Dealing with email and text messages is a task that is part of many jobs today. That task of course didn’t exist before technology created it. How much time in your job do you spend on email, both reading it and responding to it? Email handling is a task that has been added to many job categories.

Many similar examples illustrate the point that tasks in existing jobs can be expanded by new technology. Such expansion creates a need for more people in that category. If one is going to argue that tasks can be reduced or eliminated in a given job category by technology, one must also examine what tasks in that job category might be created or expanded by technology.

In summary
Economic data suggests that new categories of jobs and the expansion of tasks in existing jobs exceeds the jobs that are reduced by technology through automation. AI is a category of technology that can automate some tasks that used to require humans, so it has garnered specific attention. The very name “artificial intelligence” encourages considering it competition with humans. Perhaps it is more accurate to view it as simply one more tool created by the evolution of technology.

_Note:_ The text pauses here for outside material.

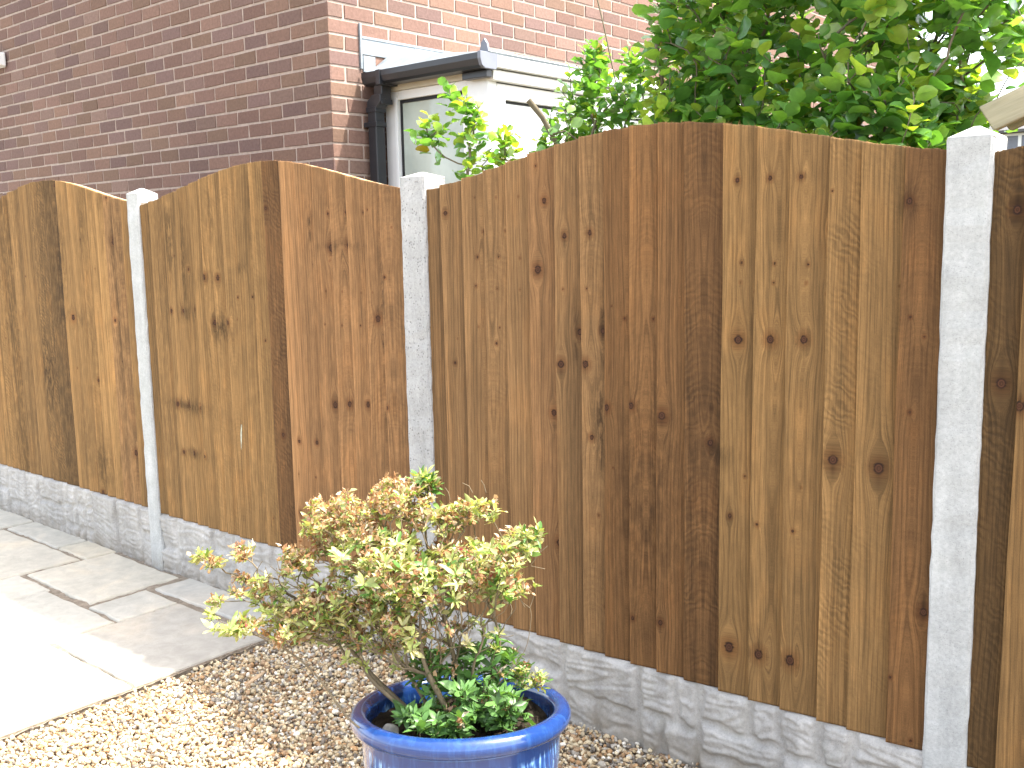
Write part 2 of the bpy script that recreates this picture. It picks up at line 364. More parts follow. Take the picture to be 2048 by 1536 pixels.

We would all be starving if Malthus was correct in predicting that population growth would outstrip our ability to produce food. Few farmers miss tilling a field by hand rather than using tractors or other tools. There are certainly fewer farmers relative to the population, but jobs in packaging, distributing, and selling food have certainly expanded as farming got more efficient and the diversity of what we eat expanded. Perhaps this trend would have caused more controversy if we called tractors “robots.”

Artificial Intelligence is indeed an important technology. But data and logic suggest it need not be any more alarming than previous innovations in technology.